Yes. It's going to be like a first time cattle rustle. It's not like you get to do a trial run for practice. When you do one for real, some people simply are going to get broken legs. The lack of urgency on many issues is due to it not being default. 

But everyone keeps at least two pristine backups, right? And they've done a full blown restore procedure to confirm both backup strategies are really working (i.e. restorable), right?


> At this point I don't see any value for the yum plugin.  It simply does
> the autoamtic snapshotting before applying updates.  It flies the
> airplaine but doesn't land it.  That is, the advanced user who knows how
> to: modify GRUB, fstab, specify subvolume, in order to rollback its
> system, already knows how to create the snapshot in the first place.

It's a good proof of concept. But it is a bit like a game of cards with just a dealer. But that just means we need some decisions on other details, and find someone to implement them!


> I haven't played with snapper.  I don't know if it just a tool to
> create/delete/manage/rotate snapshots or if it automates all of these
> things in order to rollback your system.  I'm still learning the basics
> of btrs so I wanted to avoid any front-end tools.

It automates some of this, I'm not sure of the extent by which it "ages" snapshots and cleans them up. It doesn't automatically do rollbacks, but if you tell it to go back to a state then it uses those snapshots to do it. I don't know for sure, but I think, by default it will rollback just the system, separate from home. That's the default behavior we'd probably want.

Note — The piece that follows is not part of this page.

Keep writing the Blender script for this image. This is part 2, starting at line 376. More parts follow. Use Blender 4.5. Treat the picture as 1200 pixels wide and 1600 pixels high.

And yes it's understandable to use the btrfs tools directly to gain familiarity.


> 
> 
>> Note also that opensuse has a different layout for all of this than
>> Fedora. They make the default subvolume ID 5 (the top level of the Btrfs
>> file system, the first subvolume, the one that can't be deleted or named)
>> the parent and mount it at /. And then create the following subvolumes:
>> 
>> boot/grub2/x86_64-efi
>> home
>> opt
>> srv
>> tmp
>> usr/local
>> var/crash
>> var/log
>> var/opt
>> var/spool
>> var/tmp
> 
> Interesting.  I think Fedora's way looks more simple.  I guess there are
> pros & cons for each.

It's all about granularity of what should be rolled back and when. The Fedora method is simple. If we rollback all of root that's pretty safe from a strictly system rollback perspective, but it does mean you're also rolling back logs (which users may expect, I'm not sure), and if you're running a server it means rolling back /var/spool which actually may be a problem if mail is stored there.

While I think the FHS needs updating (it's 10 years old), the reality is there's no way to organize the file system for a one size fits all snapshot-rollback policy. The data loss [1] with a single policy would almost always be unacceptable. A bad update might take an hour, day, or even a week to realize that a rollback is a good way to solve the problem, in the meantime /home has accumulated valuable user data. The simplest practical policy, is a dual policy: rollback /home, or rollback everything except /home. It only gets more involved there, i.e. there isn't such a thing is one kind of rollback. It'll depend on the circumstances.

[1] Not really lost, it's just not available. It's in a snapshot somewhere.